Hogarth Hughes makes a big new friend in 1950s Cold War throwback THE IRON GIANT

THE IRON GIANT (Brad Bird, 1999)
Film Forum
209 West Houston St.
December 22-28, 1:00, 2:50, 4:40, 6:30, 8:20, 10:10
212-727-8110
www.filmforum.org

Writer-director Brad Bird won Oscars for his animated features THE INCREDIBLES (2004) and RATATOUILLE (2007), but the Simpsons veteran first made his mark with the charming 1999 sci-fi cartoon THE IRON GIANT, being revived at Film Forum during this holiday week.
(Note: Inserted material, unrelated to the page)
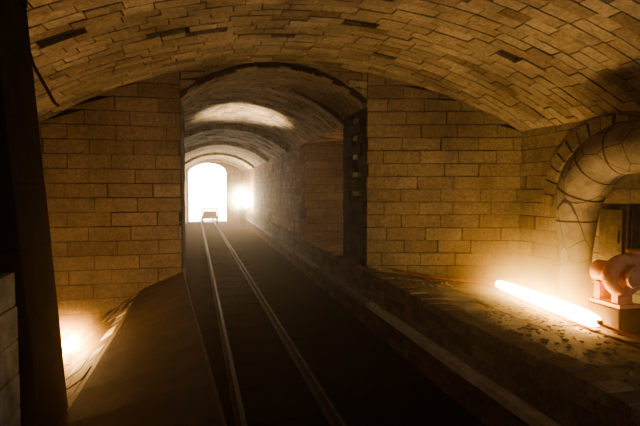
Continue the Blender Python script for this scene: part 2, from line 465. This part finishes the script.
for k in range(6):
    a=k*math.pi/3
    m.tube([(pc.x+.07*math.cos(a),pc.y-.155,pc.z+.07*math.sin(a)),(pc.x+.07*math.cos(a),pc.y-.10,pc.z+.07*math.sin(a))],.011,6)
m.box(pc.x-.07,pc.x+.07,pc.y-.03,pc.y+.03,.80,.92); m.box(pc.x-.07,pc.x+.07,pc.y+.15,pc.y+.21,.80,.95)
m.box(pc.x-.08,pc.x+.12,pc.y-.06,pc.y+.24,.77,.80)
m.obj('flanges_and_feet',[M_pump],parent=pp)
m=MB(); m.box(pc.x-.09,pc.x+.14,pc.y-.07,pc.y+.26,.56,.77); m.obj('plinth',[M_mortar],parent=pp,bevel=.01)

# ---------------------------------------------------------------- lamps
tl=empty('tube_lamp')
A=Vector((3.27,4.85,0)); B=Vector((3.02,3.14,0))
A.z=bz(A.x)+.075; B.z=bz(B.x)+.075; d=(B-A).normalized()
L=(B-A).length
m=MB(); m.tube([A,A+d*.03]+[A+d*(L*t) for t in (.1,.3,.5,.7,.9)]+[B-d*.03,B],[.025,.042,.050,.056,.062,.064,.060,.045,.028],20); m.obj('glowing_tube',[M_tube],smooth=True,parent=tl)
m=MB(); m.tube([A-d*.05,A+d*.01],.026,20); m.tube([B-d*.01,B+d*.03],.022,20)
s=d.cross(Vector((0,0,1))).normalized()*.03
lo=Vector((0,0,-.075)); hi=Vector((0,0,-.064))
m.hexa([A-s+lo,A+s+lo,B+s+lo,B-s+lo,A-s+hi,A+s+hi,B+s+hi,B-s+hi])
m.obj('end_caps_and_tray',[M_iron],parent=tl)
m=MB()
cp=[]
P0=A-d*.05; P1=Vector((2.35,5.72,0))
for k in range(20):
    t=k/19; q=P0.lerp(P1,t); q.z=bz(q.x)+.02+(.04*(1-t)**3); q.x+=.03*math.sin(t*9); cp.append(q)
m.tube(cp,.012,8)
P0=B+d*.03; P1=Vector((3.0,1.6,0)); cp=[]
for k in range(16):
    t=k/15; q=P0.lerp(P1,t); q.z=bz(q.x)+.02+(.04*(1-t)**3); q.x+=.03*math.sin(t*8); cp.append(q)
m.tube(cp,.012,8)
m.obj('cable',[M_rub],smooth=True,parent=tl)

def bulb(name,loc,r,mat,stem=2.6):
    e=empty(name)
    m=MB(); P=Vector(loc)
    pr=[(0.001,-1),( .5,-.87),(.87,-.5),(1,0),(.9,.42),(.6,.85),(.42,1.2),(.40,1.4)]
    m.tube([P-Vector((0,0,b*r)) for a,b in pr],[a*r for a,b in pr],20); m.obj('glass_bulb',[mat],smooth=True,parent=e)
    m=MB(); m.tube([P-Vector((0,0,1.35*r)),P-Vector((0,0,stem*r))],r*.45,14); m.tube([P-Vector((0,0,stem*r)),P-Vector((0,0,(stem+.4)*r))],r*.9,14)
    m.obj('socket',[M_iron],parent=e)
bulb('flank_work_lamp',(-1.055,4.1,.485),.042,M_bulb,3.4)
bulb('tunnel_work_lamp',(1.62,21.5,1.35),.19,emit('far_bulb',(1,.80,.5),900))
m=MB(); m.box(1.50,1.76,21.35,21.65,.0,.80); m.obj('lamp_plinth',[M_edge])

def light(kind,name,loc,energy,col,**k):
    l=bpy.data.lights.new(name,kind); l.energy=energy; l.color=col
    for a,b in k.items(): setattr(l,a,b)
    o=bpy.data.objects.new(name,l); o.location=loc; C.objects.link(o); return o
def aim(o,t): o.rotation_euler=(Vector(t)-o.location).to_track_quat('-Z','Y').to_euler()
light('POINT','hall_fill_light',(3.1,-.9,1.25),52,(1,.92,.82),shadow_soft_size=.2)  # unseen fill behind the camera, low so the bench shades the pit
light('POINT','rear_fill_light',(-.6,-2.0,2.2),34,(1,.92,.86),shadow_soft_size=.2)  # unseen fill added for the bench face and string course
light('POINT','bay_point_light',(3.0,8.3,1.6),20,(1,.58,.28),shadow_soft_size=.15)  # point light without a fixture, set in the side bay
o=light('SPOT','vault_patch_spot',(1.35,7.9,.9),2600,(1,.76,.45),spot_size=math.radians(40),spot_blend=1.0,shadow_soft_size=.1); aim(o,(.80,9.5,3.2))  # hidden spot added to make the bright patch on the corridor vault

# ---------------------------------------------------------------- dust haze and lamp glow volumes
hz=empty('dust_haze')
def vol(name,x0,x1,y0,y1,z0,z1,dens,an,col,blob=None,pw=2.2):
    mb=MB(); mb.box(x0,x1,y0,y1,z0,z1); ob=mb.obj(name,[],parent=hz)
    m=bpy.data.materials.new(name); m.use_nodes=True; nt=m.node_tree; nt.nodes.clear()
    o=nt.nodes.new('ShaderNodeOutputMaterial'); vs=nt.nodes.new('ShaderNodeVolumeScatter')
    vs.inputs['Density'].default_value=dens; vs.inputs['Anisotropy'].default_value=an; vs.inputs['Color'].default_value=(*col,1)
    if blob:
        tc=nt.nodes.new('ShaderNodeTexCoord'); mp=nt.nodes.new('ShaderNodeMapping')
        mp.vector_type='TEXTURE'; mp.inputs['Location'].default_value=blob[0]; mp.inputs['Scale'].default_value=blob[1]
        mp.inputs['Rotation'].default_value=(0,0,blob[2])
        gr=nt.nodes.new('ShaderNodeTexGradient'); gr.gradient_type='SPHERICAL'
        nt.links.new(tc.outputs['Object'],mp.inputs[0]); nt.links.new(mp.outputs[0],gr.inputs[0])
        p=nt.nodes.new('ShaderNodeMath'); p.operation='POWER'; p.inputs[1].default_value=pw
        q=nt.nodes.new('ShaderNodeMath'); q.operation='MULTIPLY'; q.inputs[1].default_value=dens
        nt.links.new(gr.outputs[1],p.inputs[0]); nt.links.new(p.outputs[0],q.inputs[0]); nt.links.new(q.outputs[0],vs.inputs['Density'])
    nt.links.new(vs.outputs[0],o.inputs['Volume']); ob.data.materials.append(m)
vol('haze_air',HX0+.02,HX1-.02,-2.5,END-.4,.01,3.3,.012,.72,(1,.76,.54))
mid=(A+B)/2
ang=math.atan2(A.x-B.x,A.y-B.y)
vol('tube_glow_volume',1.9,3.92,1.9,5.8,.45,2.1,4.2,.1,(1,.60,.26),((mid.x,mid.y,mid.z),(1.2,1.8,1.1),-ang),3.4)  # added orange volume giving the tube its bloom
vol('flank_glow_volume',-1.45,-.65,3.7,4.5,.1,.9,2.8,.1,(1,.66,.32),((-1.055,4.1,.485),(.4,.4,.4),0))  # added volume for the fuzzy glow round the flank bulb
vol('far_glow_volume',.52,2.02,20.2,22.8,.3,2.4,1.8,.3,(1,.82,.55),((1.62,21.5,1.35),(1.1,1.2,1.1),0))  # added volume widening the glare of the far bulb

# ---------------------------------------------------------------- world
w=bpy.data.worlds.new('World'); bpy.context.scene.world=w; w.use_nodes=True
bg=w.node_tree.nodes['Background']; bg.inputs[0].default_value=(1,.88,.72,1); bg.inputs[1].default_value=32

# ---------------------------------------------------------------- camera
cd=bpy.data.cameras.new('cam'); cam=bpy.data.objects.new('camera',cd); C.objects.link(cam)
cd.sensor_width=36; cd.lens=36*480/640; cd.clip_end=300
cam.location=(0,0,1.7)
th,ph=math.radians(13.5),math.radians(2.7)
F=Vector((math.sin(th)*math.cos(ph),math.cos(th)*math.cos(ph),-math.sin(ph)))
cam.rotation_euler=F.to_track_quat('-Z','Y').to_euler()
bpy.context.scene.camera=cam
try:
    bpy.context.scene.view_settings.look='AgX - Medium High Contrast'
except Exception as e: print(e)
Based on the 1968 book THE IRON MAN by Ted Hughes, the animated film is set during the Cold War, with the general populace and the military fearful of a nuclear attack by the Soviet Union. So when rumors that a fifty-foot-tall iron giant (voiced by Vin Diesel) has fallen from the sky, the government wants to destroy it, but it is being hidden by young Hogarth Hughes (Eli Marienthal), who has saved its life. Hogarth keeps his new best friend a secret from his mother (Jennifer Aniston) and federal agent Kent Mansley (Christopher McDonald) with the help of the town beatnik, Dean McCoppin (Harry Connick Jr.), who takes a liking to Hogarth’s mom. The screenplay, written by Tim McCanlies (SECONDHAND LIONS), plays with various genre clichés just enough to avoid being clichéd itself, instead making THE IRON GIANT a delightful, nearly flawless twist on the E.T. mythos, mixed in with a little Androcles & the Lion, THE DAY THE EARTH STOOD STILL, and even FRANKENSTEIN and KING KONG. The film, which also features the voices of Cloris Leachman (Mrs. Tensedge), John Mahoney (General Rogard), and M. Emmet Walsh (Earl Stutz), is a treat for children and adults. Bird, meanwhile, has graduated to live action; his next movie will be MISSION: IMPOSSIBLE — GHOST PROTOCOL, starring Tom Cruise, Jeremy Renner, and Simon Pegg.